Still, there are some stark realities you’re going to have to face, and fast. Here are some that tend to hit the hardest, and that you need to be ready to face:
If you don’t work, you don’t earn
That basic principle of sowing and reaping applies to your freelance writing business. If you don’t write, you don’t make any money. Some people start out with a client like Demand Studios or a blog network, and they do the math. They think they can make $40,000 or $50,000 a year. While that’s technically true, there still has to be enough work to do and you have to actually do it.
You don’t have a work-at-home job, you have a home business
A lot of folks start out in the freelance writing business with the “work-at-home” attitude. You need to disassociate yourself with that mindset. You don’t have an employer, you have clients. You don’t work at home, you have a home business. These distinctions are important on several levels, and I won’t get into all of that here. Suffice it to say that you’ll never grow your business if you don’t see it as a business in the first place.
Businesses have expenses
Every small business has expenses, including yours. You’re going to need to shell out some cash here and there. You’ll need a good computer, an Internet connection and some office supplies. You need to spend some money on marketing, or else you’ll never grow your client base. The old adage about spending money to make money is true. Even if you don’t have a lot of working capital to start with, as soon as gigs start coming in you need to be reinvesting some of your money.

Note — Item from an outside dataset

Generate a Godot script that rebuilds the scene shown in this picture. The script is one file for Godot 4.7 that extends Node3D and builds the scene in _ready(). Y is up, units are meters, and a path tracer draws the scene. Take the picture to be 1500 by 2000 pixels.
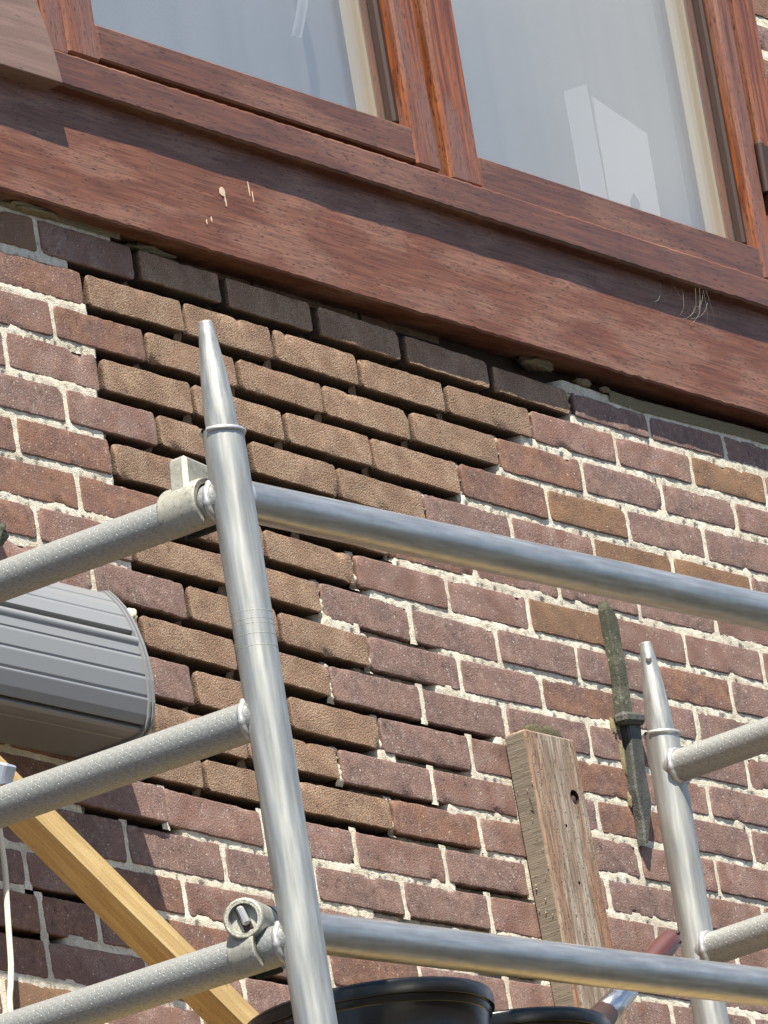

Good point about working at home vs home business. I think that I give people the wrong impression with I explain that I work from home. I couldn’t quite put my finger on it, but it just seemed that they didn’t really understand my work. Now I get why people always seem to want to know the company I work for and seem kinda confused when I say myself. Makes sense now.
I’m just a baby yet wanting to gain enough information to begin in an informed way. My question is: How do you protect your original writing from being stolen or plagiarized?